By Hu Xijin Source: Global Times Published: 2020/7/23 12:27:16

A security guard drives away from the Chinese Consulate General in Houston on Wednesday. Photo: AP


Will China retaliate against the US for abruptly ordering China to close its consulate in Houston? How will China strike back to such action? Reuters reported that China is considering shutting down the US consulate in Wuhan. It is very likely that the news agency is wrong this time. 

Based on what I know, the US side has already made preparations to withdraw from its Wuhan consulate. It seems Washington hopes Beijing will ask it to shut down its consulate in Wuhan very much because in that case the US will suffer only a small loss. 

I have reason to challenge that the Reuters report is deliberately intent on misleading China to do so. 

I believe if China decides to close a US consulate in China as a tit-for-tat retaliation, it won't choose the Wuhan. Such a choice will be too much to the US advantage. The US abrupt decision to order China to close its consulate in Houston within 72 hours is extremely rude. It has made China's evacuation very troublesome. By contrast, the US side has been ready to leave Wuhan. It will feel less painful than what the Chinese diplomats have felt. 

Therefore, if the Chinese side wants to retaliate, it's very likely it will jump out of the battlefield preset by the US. It will choose a consulate that will surprise the US and hurt it more. In other words, the option should cause as much trouble to the US as the US decision has caused to China. 

Frankly speaking, although closures of consulates or expelling diplomats could garner a lot of attention, it will not have a profound influence. With no intention to jeopardize the overall situation of China-US relations, Beijing doesn't want to engage in a radical "diplomatic war" with Washington. But if Washington continues to provoke, it should be reminded that Beijing has as many as, or even more, cards to play than Washington does. China will not be afraid of any threat brought about by US moves to escalate conflict. 

China has five consulates in the US, including the one in Houston. The US has six in China including the one in Hong Kong. There are at least one thousand and several hundred more staff in the US consulate in Hong Kong. Why does it have so many people there? It's too obvious that the consulate is an intelligence center. China actually has many countermeasures. For instance, China could target the US Consulate General Hong Kong and Macau. Even if China doesn't close it, it could instead cut its staff to one or two hundreds. This will make Washington suffer much pain. 

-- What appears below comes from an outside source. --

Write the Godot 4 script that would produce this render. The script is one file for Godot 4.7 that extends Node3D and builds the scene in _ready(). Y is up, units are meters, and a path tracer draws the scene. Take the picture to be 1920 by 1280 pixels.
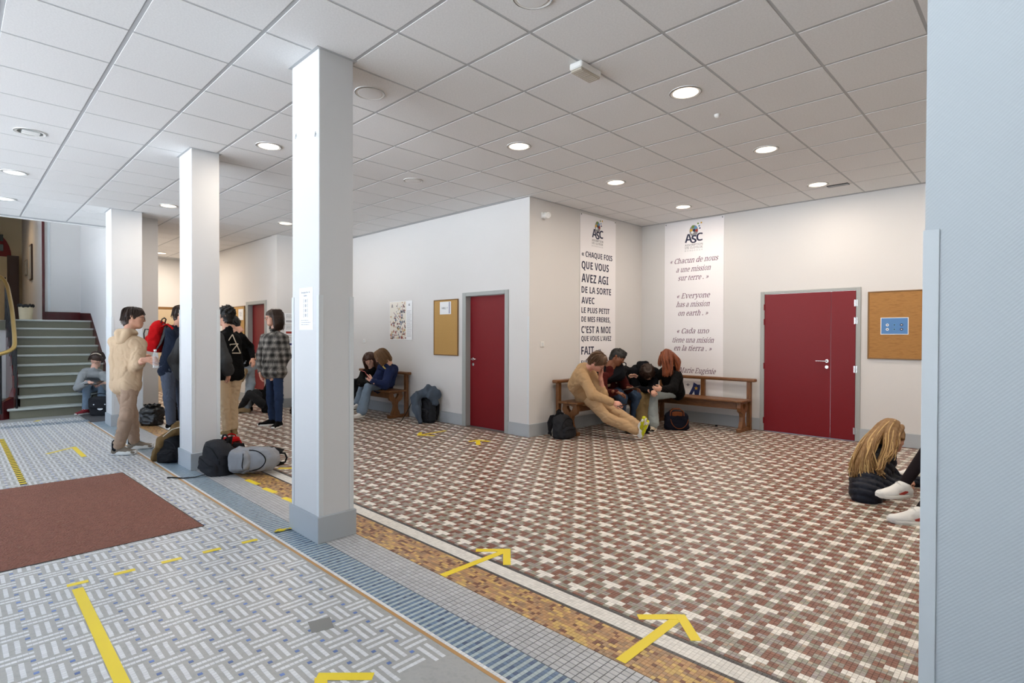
extends Node3D

const CAM_POS := Vector3(0.0, 1.4176, 0.0)
const CEIL := 3.361
const TESS := 0.0203

var cam: Camera3D
var M := {}
var used := {}


func _ready() -> void:
	# camera, sky and exposure
	cam = Camera3D.new()
	cam.name = "camera"
	add_child(cam)
	cam.keep_aspect = Camera3D.KEEP_HEIGHT
	cam.fov = 2.0 * rad_to_deg(atan(640.0 / 1031.3))
	cam.near = 0.05
	cam.far = 200.0
	cam.position = CAM_POS
	cam.rotation_degrees = Vector3(-0.579, 44.364, 0.188)
	cam.current = true
	var sky_mat := ProceduralSkyMaterial.new()
	sky_mat.sky_top_color = Color(0.66, 0.77, 0.93)
	sky_mat.sky_horizon_color = Color(0.86, 0.92, 0.99)
	sky_mat.ground_bottom_color = Color(0.80, 0.825, 0.85)
	sky_mat.ground_horizon_color = Color(0.865, 0.89, 0.92)
	sky_mat.sky_energy_multiplier = 0.8
	sky_mat.ground_energy_multiplier = 1.85
	var sky := Sky.new()
	sky.sky_material = sky_mat
	var env := Environment.new()
	env.background_mode = Environment.BG_SKY
	env.sky = sky
	env.background_energy_multiplier = SKY_ENERGY
	env.tonemap_mode = Environment.TONE_MAPPER_LINEAR
	env.tonemap_exposure = EXPOSURE
	env.sdfgi_enabled = true
	env.ssao_enabled = true
	env.ssil_enabled = true
	var we := WorldEnvironment.new()
	we.name = "world_environment"
	we.environment = env
	add_child(we)
	make_materials()
	build_shell()
	build_doors()
	build_ceiling()
	build_floor()
	build_tape()
	build_stairs()
	build_wall_things()
	build_benches()
	build_people()
	build_bags()


const SKY_ENERGY := 4.7
const EXPOSURE := 1.1
const LAMP_ENERGY := 1.36


# ---------------------------------------------------------------- helpers
class MB:
	# collects triangles; faces are given counter-clockwise seen from outside
	var v := PackedVector3Array()
	var n := PackedVector3Array()
	var uv := PackedVector2Array()

	func tri(a: Vector3, b: Vector3, c: Vector3) -> void:
		var m := (b - a).cross(c - a)
		if m.length_squared() < 1e-18:
			return
		m = m.normalized()
		v.append(a); v.append(c); v.append(b)
		n.append(m); n.append(m); n.append(m)
		uv.append(Vector2.ZERO); uv.append(Vector2.ZERO); uv.append(Vector2.ZERO)

	func trin(a: Vector3, b: Vector3, c: Vector3, na: Vector3, nb: Vector3, nc: Vector3) -> void:
		v.append(a); v.append(c); v.append(b)
		n.append(na); n.append(nc); n.append(nb)
		uv.append(Vector2.ZERO); uv.append(Vector2.ZERO); uv.append(Vector2.ZERO)

	func quad(a: Vector3, b: Vector3, c: Vector3, d: Vector3) -> void:
		tri(a, b, c)
		tri(a, c, d)

	func quad_uv(a: Vector3, b: Vector3, c: Vector3, d: Vector3) -> void:
		# a lower left, b lower right, c upper right, d upper left
		tri(a, b, c)
		tri(a, c, d)
		var k := uv.size() - 6
		uv[k] = Vector2(0, 1); uv[k + 1] = Vector2(1, 0); uv[k + 2] = Vector2(1, 1)
		uv[k + 3] = Vector2(0, 1); uv[k + 4] = Vector2(0, 0); uv[k + 5] = Vector2(1, 0)

	func box(lo: Vector3, hi: Vector3, ch := 0.0, xf := Transform3D()) -> void:
		var c := (lo + hi) * 0.5
		var h := (hi - lo) * 0.5
		ch = minf(ch, minf(h.x, minf(h.y, h.z)) * 0.49)
		for ax in 3:
			var u := (ax + 1) % 3
			var w := (ax + 2) % 3
			for s in [-1.0, 1.0]:
				var p := []
				for q in [[-1.0, -1.0], [1.0, -1.0], [1.0, 1.0], [-1.0, 1.0]]:
					var k := Vector3()
					k[ax] = s * h[ax]
					k[u] = q[0] * (h[u] - ch)
					k[w] = q[1] * (h[w] - ch)
					p.append(xf * (c + k))
				if s > 0:
					quad(p[0], p[1], p[2], p[3])
				else:
					quad(p[3], p[2], p[1], p[0])
		if ch <= 0.0:
			return
		for ax in 3:  # edges parallel to ax
			var u := (ax + 1) % 3
			var w := (ax + 2) % 3
			for su in [-1.0, 1.0]:
				for sw in [-1.0, 1.0]:
					var e := []
					for q in [[-1.0, 0], [1.0, 0], [1.0, 1], [-1.0, 1]]:
						var k := Vector3()
						k[ax] = q[0] * (h[ax] - ch)
						k[u] = su * (h[u] - (ch if q[1] == 1 else 0.0))
						k[w] = sw * (h[w] - (0.0 if q[1] == 1 else ch))
						e.append(xf * (c + k))
					if su * sw > 0:
						quad(e[3], e[2], e[1], e[0])
						flip_last(2, xf.basis * _uv3(u, su, w, sw))
					else:
						quad(e[0], e[1], e[2], e[3])
						flip_last(2, xf.basis * _uv3(u, su, w, sw))
		for sx in [-1.0, 1.0]:
			for sy in [-1.0, 1.0]:
				for sz in [-1.0, 1.0]:
					var a := xf * (c + Vector3(sx * h.x, sy * (h.y - ch), sz * (h.z - ch)))
					var b := xf * (c + Vector3(sx * (h.x - ch), sy * h.y, sz * (h.z - ch)))
					var d := xf * (c + Vector3(sx * (h.x - ch), sy * (h.y - ch), sz * h.z))
					tri(a, b, d)
					flip_last(1, xf.basis * Vector3(sx, sy, sz))

	func _uv3(u: int, su: float, w: int, sw: float) -> Vector3:
		var k := Vector3()
		k[u] = su
		k[w] = sw
		return k

	func flip_last(count: int, out: Vector3) -> void:
		for i in count:
			var k := v.size() - 3 * (i + 1)
			if k < 0:
				return
			if n[k].dot(out) < 0:
				var t := v[k + 1]
				v[k + 1] = v[k + 2]
				v[k + 2] = t
				for j in 3:
					n[k + j] = -n[k + j]

	func loft(rings: Array, caps := true, closed := true) -> void:
		# rings of equal point count; smooth normals, turned outwards from each ring's centre
		var m: int = rings[0].size()
		var rc := rings.size()
		var nr := []
		for i in rc:
			var cen := Vector3()
			for p in rings[i]:
				cen += p
			cen /= m
			var row := PackedVector3Array()
			for j in m:
				var j0 := (j - 1 + m) % m if closed else maxi(j - 1, 0)
				var j1 := (j + 1) % m if closed else mini(j + 1, m - 1)
				var dt: Vector3 = rings[i][j1] - rings[i][j0]
				var ds: Vector3 = rings[mini(i + 1, rc - 1)][j] - rings[maxi(i - 1, 0)][j]
				var q := dt.cross(ds)
				if q.length_squared() < 1e-16:
					q = rings[i][j] - cen
				q = q.normalized()
				if q.dot(rings[i][j] - cen) < 0:
					q = -q
				row.append(q)
			nr.append(row)
		var segs := m if closed else m - 1
		for i in rc - 1:
			for j in segs:
				var k := (j + 1) % m
				var a: Vector3 = rings[i][j]
				var b: Vector3 = rings[i][k]
				var c: Vector3 = rings[i + 1][k]
				var d: Vector3 = rings[i + 1][j]
				var out: Vector3 = nr[i][j] + nr[i][k] + nr[i + 1][k] + nr[i + 1][j]
				if (b - a).cross(c - a).dot(out) + (c - a).cross(d - a).dot(out) >= 0:
					trin(a, b, c, nr[i][j], nr[i][k], nr[i + 1][k])
					trin(a, c, d, nr[i][j], nr[i + 1][k], nr[i + 1][j])
				else:
					trin(a, c, b, nr[i][j], nr[i + 1][k], nr[i][k])
					trin(a, d, c, nr[i][j], nr[i + 1][j], nr[i + 1][k])
		if caps and closed:
			for e in [0, rc - 1]:
				var cen := Vector3()
				for p in rings[e]:
					cen += p
				cen /= m
				var inner := Vector3()
				for p in rings[1 if e == 0 else rc - 2]:
					inner += p
				inner /= m
				for j in m:
					tri(cen, rings[e][j], rings[e][(j + 1) % m])
					flip_last(1, cen - inner)

	func tube(pts: Array, rad, sides := 8, caps := true, flat := 1.0, up := Vector3.UP) -> void:
		var rings := []
		var last_n := Vector3()
		for i in pts.size():
			var d: Vector3 = (pts[mini(i + 1, pts.size() - 1)] - pts[maxi(i - 1, 0)]).normalized()
			var nn := last_n - d * last_n.dot(d) if i > 0 else up - d * up.dot(d)
			if nn.length() < 1e-3:
				nn = Vector3.RIGHT - d * Vector3.RIGHT.dot(d)
			nn = nn.normalized()
			last_n = nn
			var bb := d.cross(nn)
			var r: float = rad[i] if rad is Array else rad
			var ring := PackedVector3Array()
			for j in sides:
				var t := TAU * j / sides
				ring.append(pts[i] + nn * cos(t) * r * flat + bb * sin(t) * r)
			rings.append(ring)
		loft(rings, caps)

	func lathe(prof: Array, sides: int, xf := Transform3D(), caps := true) -> void:
		var rings := []
		for p in prof:
			var ring := PackedVector3Array()
			for j in sides:
				var t := TAU * j / sides
				ring.append(xf * Vector3(p.x * cos(t), p.y, p.x * sin(t)))
			rings.append(ring)
		loft(rings, caps)

	func prism(poly: PackedVector2Array, d0: float, d1: float, xf := Transform3D()) -> void:
		# polygon in xy, from z = d0 to z = d1
		var ids := Geometry2D.triangulate_polygon(poly)
		for k in range(0, ids.size(), 3):
			for z in [d0, d1]:
				var p := []
				for e in 3:
					p.append(xf * Vector3(poly[ids[k + e]].x, poly[ids[k + e]].y, z))
				tri(p[0], p[1], p[2])
				flip_last(1, xf.basis * Vector3(0, 0, 1 if z == d1 else -1) * signf(d1 - d0))
		var area := 0.0
		for i in poly.size():
			area += poly[i].cross(poly[(i + 1) % poly.size()])
		for i in poly.size():
			var a := poly[i]
			var b := poly[(i + 1) % poly.size()]
			var o := Vector2(b.y - a.y, a.x - b.x) * signf(area)
			quad(xf * Vector3(a.x, a.y, d0), xf * Vector3(b.x, b.y, d0), xf * Vector3(b.x, b.y, d1), xf * Vector3(a.x, a.y, d1))
			flip_last(2, xf.basis * Vector3(o.x, o.y, 0))

	func mesh() -> ArrayMesh:
		var m := ArrayMesh.new()
		var a := []
		a.resize(Mesh.ARRAY_MAX)
		a[Mesh.ARRAY_VERTEX] = v
		a[Mesh.ARRAY_NORMAL] = n
		a[Mesh.ARRAY_TEX_UV] = uv
		m.add_surface_from_arrays(Mesh.PRIMITIVE_TRIANGLES, a)
		return m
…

Based on Chinese Foreign Ministry spokesperson Wang Wenbin's remarks on Wednesday, it's certain that China will retaliate. This will make all US consulates in China upset. Let them be nervous. They probably are all making emergency plans, packing up documents and preparing to burn them. China will finally target one of them. Before China announces its final decision, all US consulates in China will be upset and nervous. 

It is the Chinese side that initially disclosed the news of the forced closure of the Chinese Houston consulate. This broke with past practices, as China normally does not act first to publicize "negative news." This is beyond Washington's expectation. After informing the Chinese side of its decision, the US side may expect China to make some diplomatic efforts while preparing for evacuation. It may hope to choose the best timing to announce the decision of closure.  

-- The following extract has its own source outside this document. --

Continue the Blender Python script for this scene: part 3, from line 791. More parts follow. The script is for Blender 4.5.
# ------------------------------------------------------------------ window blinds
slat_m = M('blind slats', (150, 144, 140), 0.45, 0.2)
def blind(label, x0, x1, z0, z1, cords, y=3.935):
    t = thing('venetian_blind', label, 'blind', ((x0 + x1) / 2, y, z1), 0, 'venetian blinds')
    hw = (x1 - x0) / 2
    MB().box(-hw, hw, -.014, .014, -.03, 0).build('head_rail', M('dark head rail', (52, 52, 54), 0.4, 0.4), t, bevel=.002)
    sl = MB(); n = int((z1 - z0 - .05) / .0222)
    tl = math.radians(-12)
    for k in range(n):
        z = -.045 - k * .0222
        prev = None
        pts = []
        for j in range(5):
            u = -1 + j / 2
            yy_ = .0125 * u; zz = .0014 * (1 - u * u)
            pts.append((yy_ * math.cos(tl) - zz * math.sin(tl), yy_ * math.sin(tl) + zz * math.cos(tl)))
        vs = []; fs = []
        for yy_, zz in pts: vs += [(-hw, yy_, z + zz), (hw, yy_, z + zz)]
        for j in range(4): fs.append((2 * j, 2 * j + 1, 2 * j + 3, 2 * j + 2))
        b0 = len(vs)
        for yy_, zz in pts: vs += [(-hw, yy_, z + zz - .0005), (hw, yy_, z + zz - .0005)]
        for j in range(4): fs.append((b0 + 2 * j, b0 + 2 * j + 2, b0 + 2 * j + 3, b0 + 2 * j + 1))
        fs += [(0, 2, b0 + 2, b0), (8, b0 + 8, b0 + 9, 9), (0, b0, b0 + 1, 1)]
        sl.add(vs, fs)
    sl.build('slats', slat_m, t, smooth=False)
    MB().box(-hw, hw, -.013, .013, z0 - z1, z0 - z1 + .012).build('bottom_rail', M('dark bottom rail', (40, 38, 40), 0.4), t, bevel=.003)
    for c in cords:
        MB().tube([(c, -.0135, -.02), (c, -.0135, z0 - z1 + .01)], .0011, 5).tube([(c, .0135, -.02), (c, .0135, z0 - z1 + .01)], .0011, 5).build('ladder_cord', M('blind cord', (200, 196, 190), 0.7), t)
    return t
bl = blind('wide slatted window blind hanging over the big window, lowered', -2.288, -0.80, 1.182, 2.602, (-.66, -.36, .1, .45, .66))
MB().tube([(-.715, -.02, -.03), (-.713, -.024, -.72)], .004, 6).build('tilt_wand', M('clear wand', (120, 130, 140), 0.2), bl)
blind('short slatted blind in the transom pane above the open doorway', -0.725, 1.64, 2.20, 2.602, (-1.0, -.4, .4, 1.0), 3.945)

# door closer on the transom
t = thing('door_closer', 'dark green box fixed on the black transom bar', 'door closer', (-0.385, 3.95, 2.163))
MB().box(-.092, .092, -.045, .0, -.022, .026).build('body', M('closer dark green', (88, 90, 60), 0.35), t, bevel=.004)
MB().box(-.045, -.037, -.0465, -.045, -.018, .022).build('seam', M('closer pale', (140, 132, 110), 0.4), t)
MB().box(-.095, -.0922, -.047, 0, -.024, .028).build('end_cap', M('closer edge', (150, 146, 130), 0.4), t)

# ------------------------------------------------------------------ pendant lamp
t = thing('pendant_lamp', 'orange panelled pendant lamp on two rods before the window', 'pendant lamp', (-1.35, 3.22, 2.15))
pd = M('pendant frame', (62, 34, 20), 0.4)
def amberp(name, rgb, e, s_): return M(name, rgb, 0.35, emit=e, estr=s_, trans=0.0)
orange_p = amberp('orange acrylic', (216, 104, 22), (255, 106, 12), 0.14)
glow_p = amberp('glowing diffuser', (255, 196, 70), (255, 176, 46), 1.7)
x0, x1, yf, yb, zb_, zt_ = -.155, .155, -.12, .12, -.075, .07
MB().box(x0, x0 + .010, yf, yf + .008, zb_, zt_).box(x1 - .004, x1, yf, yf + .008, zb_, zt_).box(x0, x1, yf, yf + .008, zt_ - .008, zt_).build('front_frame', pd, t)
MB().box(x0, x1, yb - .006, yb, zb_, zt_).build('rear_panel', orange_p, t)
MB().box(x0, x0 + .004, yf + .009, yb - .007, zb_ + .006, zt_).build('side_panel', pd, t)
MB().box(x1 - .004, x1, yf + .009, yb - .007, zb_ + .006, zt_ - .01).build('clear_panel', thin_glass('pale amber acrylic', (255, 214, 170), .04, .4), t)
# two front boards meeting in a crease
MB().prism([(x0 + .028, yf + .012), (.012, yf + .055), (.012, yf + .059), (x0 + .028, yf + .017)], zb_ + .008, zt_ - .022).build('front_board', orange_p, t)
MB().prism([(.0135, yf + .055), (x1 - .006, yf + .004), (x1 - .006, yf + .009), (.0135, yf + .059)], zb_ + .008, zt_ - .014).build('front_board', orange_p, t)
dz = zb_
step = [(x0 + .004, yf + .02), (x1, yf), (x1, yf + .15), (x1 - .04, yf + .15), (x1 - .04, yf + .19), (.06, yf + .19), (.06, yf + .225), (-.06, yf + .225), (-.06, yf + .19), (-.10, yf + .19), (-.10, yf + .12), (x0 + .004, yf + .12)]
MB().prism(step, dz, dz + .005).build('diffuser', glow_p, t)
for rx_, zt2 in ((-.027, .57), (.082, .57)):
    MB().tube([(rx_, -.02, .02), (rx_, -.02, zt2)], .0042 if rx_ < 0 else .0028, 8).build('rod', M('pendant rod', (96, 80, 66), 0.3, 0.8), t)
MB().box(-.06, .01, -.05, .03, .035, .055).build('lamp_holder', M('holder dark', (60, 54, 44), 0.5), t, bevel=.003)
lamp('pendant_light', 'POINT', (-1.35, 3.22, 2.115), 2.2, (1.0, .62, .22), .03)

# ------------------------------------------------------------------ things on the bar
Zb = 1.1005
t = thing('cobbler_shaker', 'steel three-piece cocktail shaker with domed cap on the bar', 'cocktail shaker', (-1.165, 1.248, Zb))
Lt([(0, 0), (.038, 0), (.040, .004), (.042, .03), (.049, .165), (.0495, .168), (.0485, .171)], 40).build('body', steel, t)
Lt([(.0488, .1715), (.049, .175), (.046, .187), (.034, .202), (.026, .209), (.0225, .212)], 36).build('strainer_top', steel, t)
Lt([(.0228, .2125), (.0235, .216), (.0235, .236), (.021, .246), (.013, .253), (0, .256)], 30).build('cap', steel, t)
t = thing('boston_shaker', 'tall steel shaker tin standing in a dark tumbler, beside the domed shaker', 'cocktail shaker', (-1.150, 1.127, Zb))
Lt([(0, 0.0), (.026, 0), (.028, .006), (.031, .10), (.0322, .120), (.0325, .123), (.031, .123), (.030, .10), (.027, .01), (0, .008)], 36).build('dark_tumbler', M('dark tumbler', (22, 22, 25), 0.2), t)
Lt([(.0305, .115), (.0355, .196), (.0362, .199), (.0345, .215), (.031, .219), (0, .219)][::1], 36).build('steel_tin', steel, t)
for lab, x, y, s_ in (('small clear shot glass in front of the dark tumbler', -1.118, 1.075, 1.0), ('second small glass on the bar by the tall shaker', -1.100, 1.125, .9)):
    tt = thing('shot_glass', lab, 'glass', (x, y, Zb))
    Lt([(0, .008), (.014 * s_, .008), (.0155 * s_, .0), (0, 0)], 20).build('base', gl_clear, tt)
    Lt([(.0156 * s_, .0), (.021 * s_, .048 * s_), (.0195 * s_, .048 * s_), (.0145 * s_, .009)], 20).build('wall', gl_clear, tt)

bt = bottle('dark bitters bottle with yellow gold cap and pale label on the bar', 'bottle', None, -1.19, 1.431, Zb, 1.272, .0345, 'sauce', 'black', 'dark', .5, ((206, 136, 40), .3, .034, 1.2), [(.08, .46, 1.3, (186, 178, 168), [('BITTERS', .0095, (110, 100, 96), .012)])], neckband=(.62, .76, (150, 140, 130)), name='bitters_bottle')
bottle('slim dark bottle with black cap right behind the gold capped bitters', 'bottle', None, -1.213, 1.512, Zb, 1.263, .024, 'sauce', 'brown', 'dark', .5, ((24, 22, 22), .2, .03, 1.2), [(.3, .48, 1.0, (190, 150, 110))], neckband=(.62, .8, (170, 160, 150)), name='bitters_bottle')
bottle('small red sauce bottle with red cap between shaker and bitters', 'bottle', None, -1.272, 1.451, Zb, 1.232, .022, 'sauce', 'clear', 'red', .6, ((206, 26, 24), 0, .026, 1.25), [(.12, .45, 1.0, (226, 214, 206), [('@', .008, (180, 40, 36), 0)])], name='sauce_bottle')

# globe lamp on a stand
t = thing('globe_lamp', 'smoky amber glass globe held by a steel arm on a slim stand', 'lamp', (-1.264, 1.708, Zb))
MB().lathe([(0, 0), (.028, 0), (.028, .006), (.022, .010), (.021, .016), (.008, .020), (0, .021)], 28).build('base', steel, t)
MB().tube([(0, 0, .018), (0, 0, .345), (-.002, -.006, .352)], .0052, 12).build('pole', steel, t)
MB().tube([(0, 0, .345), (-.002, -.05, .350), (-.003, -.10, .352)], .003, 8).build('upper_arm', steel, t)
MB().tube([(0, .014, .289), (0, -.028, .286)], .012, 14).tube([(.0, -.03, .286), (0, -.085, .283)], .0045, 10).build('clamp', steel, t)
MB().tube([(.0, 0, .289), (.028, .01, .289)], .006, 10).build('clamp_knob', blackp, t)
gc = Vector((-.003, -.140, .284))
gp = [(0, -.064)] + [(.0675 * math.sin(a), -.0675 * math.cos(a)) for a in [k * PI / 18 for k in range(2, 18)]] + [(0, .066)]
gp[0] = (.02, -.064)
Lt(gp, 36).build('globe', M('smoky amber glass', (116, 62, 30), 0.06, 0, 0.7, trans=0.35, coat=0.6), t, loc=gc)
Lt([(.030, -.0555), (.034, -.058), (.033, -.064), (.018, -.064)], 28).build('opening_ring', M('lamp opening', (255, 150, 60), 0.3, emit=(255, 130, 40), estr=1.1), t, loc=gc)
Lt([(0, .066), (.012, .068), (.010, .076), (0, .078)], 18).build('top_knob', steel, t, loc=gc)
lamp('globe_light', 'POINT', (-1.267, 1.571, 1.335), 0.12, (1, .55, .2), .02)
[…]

Unexpectedly, China this time displayed to the world directly the ugly face of the US. The US claims the closing of China's consulate in Houston was done in order to protect Americans' intellectual property and private information. The statement is more like a hasty draft. It's nonsense and unconvincing. I think China's reactions have put the US side at a disadvantage - and have embarrassed it. No matter what China does next, China has gained the moral ground. 

To be honest, I don't want to see the escalation of a China-US confrontation. But what's going on between the two countries is not as easy as some people might have thought. Major power competition is a very professional field. I am willing to believe in the wisdom of Chinese diplomatic teams and China's top decision-makers. At this special time when the US is acting crazily, no matter what countermeasures the Chinese government will take, I believe the Chinese people will firmly stand with their government. We will support any of its bold decisions that are aimed to safeguard the interests of the Chinese people. 

The author is editor-in-chief with the Global Times.